Logistics in marine works are frequently more expensive than the equipment installed. This is certainly true with marine aids to navigation equipment in locations with difficult access, where occasionally placing equipment with helicopters can be the most cost-effective solution. On a much smaller scale installing beacons at the seaward end of inaccessible moles or piers poses the same challenge. Equipment may cost a few thousand Euros and the logistics tens of thousands per hour.

To address this issue Barcelona-based Almarin has developed modular steel towers. Each component is light enough to be transported and assembled by two persons yet each is strong enough to resist the harsh marine environment.

Almarin’s modular beacons are offered where resources are limited, and access is difficult. It is understood the Group’s assembly team can safely carry the different modules over breakwaters without requiring the use of lifting gear. Besides facilitating transport and installation, this type of marine aids to navigation can be prefabricated to accord with the different requirements of the customer.

Almarin has extensive experience in the manufacture of towers and beacons for port and coastal marking and its engineers have developed the most suitable solution: from 40-metre towers with sector lights to 3-metre beacons marking the entrance of a small harbour.
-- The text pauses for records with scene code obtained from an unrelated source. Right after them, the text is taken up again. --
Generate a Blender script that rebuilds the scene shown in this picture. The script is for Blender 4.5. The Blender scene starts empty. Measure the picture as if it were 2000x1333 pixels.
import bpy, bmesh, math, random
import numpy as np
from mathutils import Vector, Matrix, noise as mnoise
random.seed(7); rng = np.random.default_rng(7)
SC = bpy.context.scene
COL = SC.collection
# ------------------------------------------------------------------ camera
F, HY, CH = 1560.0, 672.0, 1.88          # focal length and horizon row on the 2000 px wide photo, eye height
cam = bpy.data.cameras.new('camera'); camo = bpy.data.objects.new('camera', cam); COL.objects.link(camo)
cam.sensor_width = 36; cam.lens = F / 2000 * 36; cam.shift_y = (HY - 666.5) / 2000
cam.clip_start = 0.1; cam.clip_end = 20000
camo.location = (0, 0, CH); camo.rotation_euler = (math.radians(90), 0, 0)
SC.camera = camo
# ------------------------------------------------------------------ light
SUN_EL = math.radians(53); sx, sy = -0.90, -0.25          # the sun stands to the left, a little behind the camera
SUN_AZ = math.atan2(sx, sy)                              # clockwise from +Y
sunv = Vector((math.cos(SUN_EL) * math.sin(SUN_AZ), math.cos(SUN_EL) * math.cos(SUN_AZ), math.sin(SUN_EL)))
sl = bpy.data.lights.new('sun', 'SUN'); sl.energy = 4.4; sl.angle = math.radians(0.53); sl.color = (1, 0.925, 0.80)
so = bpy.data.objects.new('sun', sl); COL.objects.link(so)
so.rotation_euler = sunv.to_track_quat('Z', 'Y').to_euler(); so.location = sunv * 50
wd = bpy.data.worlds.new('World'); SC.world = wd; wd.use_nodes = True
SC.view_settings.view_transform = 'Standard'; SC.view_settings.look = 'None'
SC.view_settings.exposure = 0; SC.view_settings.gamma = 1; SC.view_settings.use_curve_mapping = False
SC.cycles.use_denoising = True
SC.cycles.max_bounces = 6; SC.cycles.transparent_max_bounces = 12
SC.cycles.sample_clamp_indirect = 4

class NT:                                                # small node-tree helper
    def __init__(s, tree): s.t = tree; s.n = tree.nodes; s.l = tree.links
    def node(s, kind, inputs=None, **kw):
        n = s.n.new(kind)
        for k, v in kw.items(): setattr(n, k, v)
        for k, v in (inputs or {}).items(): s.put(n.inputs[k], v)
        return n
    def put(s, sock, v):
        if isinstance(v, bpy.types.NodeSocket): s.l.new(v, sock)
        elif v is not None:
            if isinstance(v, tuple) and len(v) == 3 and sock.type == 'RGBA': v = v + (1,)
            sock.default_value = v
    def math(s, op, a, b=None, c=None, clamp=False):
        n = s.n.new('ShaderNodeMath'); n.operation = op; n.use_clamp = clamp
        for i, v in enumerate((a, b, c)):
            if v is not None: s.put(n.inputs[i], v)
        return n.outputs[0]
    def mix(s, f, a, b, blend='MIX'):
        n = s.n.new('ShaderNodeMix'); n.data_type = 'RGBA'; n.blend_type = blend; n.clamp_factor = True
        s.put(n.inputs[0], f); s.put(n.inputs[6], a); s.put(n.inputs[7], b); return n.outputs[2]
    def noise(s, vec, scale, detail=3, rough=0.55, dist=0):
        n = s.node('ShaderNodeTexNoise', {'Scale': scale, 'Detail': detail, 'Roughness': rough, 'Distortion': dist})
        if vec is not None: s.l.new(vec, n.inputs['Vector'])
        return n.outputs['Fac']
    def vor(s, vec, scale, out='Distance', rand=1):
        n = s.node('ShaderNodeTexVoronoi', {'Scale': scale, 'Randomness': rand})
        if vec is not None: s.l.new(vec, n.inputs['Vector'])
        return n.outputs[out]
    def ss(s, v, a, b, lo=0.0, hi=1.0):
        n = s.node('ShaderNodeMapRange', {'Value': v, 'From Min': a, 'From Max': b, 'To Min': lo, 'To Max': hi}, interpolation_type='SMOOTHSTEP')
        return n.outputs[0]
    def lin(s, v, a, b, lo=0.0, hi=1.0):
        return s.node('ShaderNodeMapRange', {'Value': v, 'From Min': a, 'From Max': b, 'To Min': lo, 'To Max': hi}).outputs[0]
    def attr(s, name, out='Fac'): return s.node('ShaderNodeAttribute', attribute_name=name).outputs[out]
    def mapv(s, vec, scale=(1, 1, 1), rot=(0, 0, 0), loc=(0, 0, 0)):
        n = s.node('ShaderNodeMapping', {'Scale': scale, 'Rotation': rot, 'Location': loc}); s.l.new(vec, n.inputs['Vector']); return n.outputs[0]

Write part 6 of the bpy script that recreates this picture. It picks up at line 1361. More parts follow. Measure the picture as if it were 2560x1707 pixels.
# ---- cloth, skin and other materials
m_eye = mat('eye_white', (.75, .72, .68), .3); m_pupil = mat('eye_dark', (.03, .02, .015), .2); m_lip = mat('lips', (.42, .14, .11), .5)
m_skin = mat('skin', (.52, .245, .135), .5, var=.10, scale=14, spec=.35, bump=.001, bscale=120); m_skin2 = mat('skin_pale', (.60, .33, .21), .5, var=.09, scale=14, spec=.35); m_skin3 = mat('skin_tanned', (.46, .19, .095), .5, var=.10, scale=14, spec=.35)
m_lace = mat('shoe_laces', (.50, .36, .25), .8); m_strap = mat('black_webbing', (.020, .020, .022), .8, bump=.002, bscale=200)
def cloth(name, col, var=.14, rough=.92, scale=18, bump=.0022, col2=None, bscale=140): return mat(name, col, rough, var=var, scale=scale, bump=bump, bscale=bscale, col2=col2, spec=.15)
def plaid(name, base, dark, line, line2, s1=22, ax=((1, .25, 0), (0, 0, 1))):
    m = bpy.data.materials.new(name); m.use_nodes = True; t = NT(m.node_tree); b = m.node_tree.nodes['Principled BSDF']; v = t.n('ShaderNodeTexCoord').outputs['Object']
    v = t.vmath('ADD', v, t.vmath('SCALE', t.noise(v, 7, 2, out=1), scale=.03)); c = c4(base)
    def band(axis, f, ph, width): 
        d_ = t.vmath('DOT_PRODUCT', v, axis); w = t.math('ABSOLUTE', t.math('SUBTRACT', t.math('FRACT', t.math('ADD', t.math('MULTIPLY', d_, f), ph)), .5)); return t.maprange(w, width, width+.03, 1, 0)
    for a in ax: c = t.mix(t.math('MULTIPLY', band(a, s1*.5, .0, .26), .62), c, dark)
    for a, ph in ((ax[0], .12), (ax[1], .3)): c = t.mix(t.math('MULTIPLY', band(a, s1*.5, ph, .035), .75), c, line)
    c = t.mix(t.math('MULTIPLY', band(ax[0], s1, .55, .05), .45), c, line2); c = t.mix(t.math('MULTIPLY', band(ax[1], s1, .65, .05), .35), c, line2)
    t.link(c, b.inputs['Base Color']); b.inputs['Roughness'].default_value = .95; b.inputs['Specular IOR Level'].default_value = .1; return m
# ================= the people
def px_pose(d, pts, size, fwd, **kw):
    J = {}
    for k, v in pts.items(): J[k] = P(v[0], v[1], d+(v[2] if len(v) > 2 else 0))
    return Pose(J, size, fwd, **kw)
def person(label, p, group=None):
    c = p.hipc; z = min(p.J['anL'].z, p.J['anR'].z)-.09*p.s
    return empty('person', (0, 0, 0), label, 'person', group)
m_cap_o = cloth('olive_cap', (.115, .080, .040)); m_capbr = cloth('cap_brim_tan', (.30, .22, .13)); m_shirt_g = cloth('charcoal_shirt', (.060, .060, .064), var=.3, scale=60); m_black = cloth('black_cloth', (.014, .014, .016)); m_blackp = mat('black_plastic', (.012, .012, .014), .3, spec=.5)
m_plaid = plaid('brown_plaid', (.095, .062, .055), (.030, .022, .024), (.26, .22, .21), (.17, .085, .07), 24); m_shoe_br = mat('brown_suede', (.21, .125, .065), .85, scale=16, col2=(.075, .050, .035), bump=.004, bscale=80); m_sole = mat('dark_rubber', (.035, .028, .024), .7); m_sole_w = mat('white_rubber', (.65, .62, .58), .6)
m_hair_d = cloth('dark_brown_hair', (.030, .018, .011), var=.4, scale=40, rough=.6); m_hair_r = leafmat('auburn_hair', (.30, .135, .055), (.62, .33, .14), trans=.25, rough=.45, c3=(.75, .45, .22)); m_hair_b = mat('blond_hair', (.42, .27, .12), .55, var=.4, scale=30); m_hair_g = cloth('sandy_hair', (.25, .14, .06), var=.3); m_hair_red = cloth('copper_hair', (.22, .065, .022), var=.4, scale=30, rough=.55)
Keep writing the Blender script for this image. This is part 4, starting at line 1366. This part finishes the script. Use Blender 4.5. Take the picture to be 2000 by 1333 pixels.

Manufactured of galvanised and painted steel Almarin’s ALT 3 modular beacon was recently established in the east dock of Marina Empuriabrava, Spain..

The company provides marine aids to navigation made of stainless or galvanized steel, glass reinforced plastics or roto-moulded materials.

Such beacons can be equipped with independent energy systems to cope with most power requirements.

The equipment provided by Almarin is designed and painted in accordance with IALA recommendations.

ALT 7 modular beacon of galvanised and painted steel by Almarin, manufactured in Portugal, was recently supplied to the Panama Maritime Authority.

Sternula, Denmark

As already reported Danish commercial satellite operator, Sternula, has signed a partnership agreement with the Ghana Maritime Authority for the provision of  VDES as part of strategic sector cooperation between Danish and Ghanaian maritime authorities and to strengthen the maritime sector in Ghanaian  and West African waters enabling  reliable and accurate Maritime Safety Information (MSI)  to be transmitted

Sternula is Denmark’s first commercial satellite operator. It offers global VDE-SAT connectivity for maritime authorities and industries using its own fleet of advanced micro-satellites in Low-Earth Orbit 3 (LEO) which will be operational from 2022. It is understood that Sternula will be offering its VDE-SAT infrastructure enabling VDES on a global scale from 2023.

Sierra Leone has one of Africa’s busiest territorial waters and aims to improve its capabilities for digital implementation of key IMO instruments for navigation and safety at sea.  In mid-June an online ceremony was held in which the Sierra Leone Maritime Administration signed a Letter of Intent with Sternula for the use of its VDES capacity.

According to Acting Executive Director of the Sierra Leone Maritime Administration, Sama Gamanga: ‘There is a great potential in implementing this satellite-based e-Navigation technology to boost the entire country’s maritime sector. The new relationship will help the country gain a better and more accurate picture of the traffic in our waters, which in these time of maritime insecurity is an urgent necessity.’

CEO at Sternula, Lars Moltsen commented: ‘We are very pleased to start this second collaboration in West Africa in just a few months. At Sternula, we are currently building a satellite network for VDES, which is going to be a shared infrastructure for all nations in the World who wants to be part of it. In parallel, we are working closely with the first-movers, like Sierra Leone, to implement our systems and capacity to best meet your needs, and I am looking much forward to meeting you soon in Sierra Leone to discuss these needs in more detail.’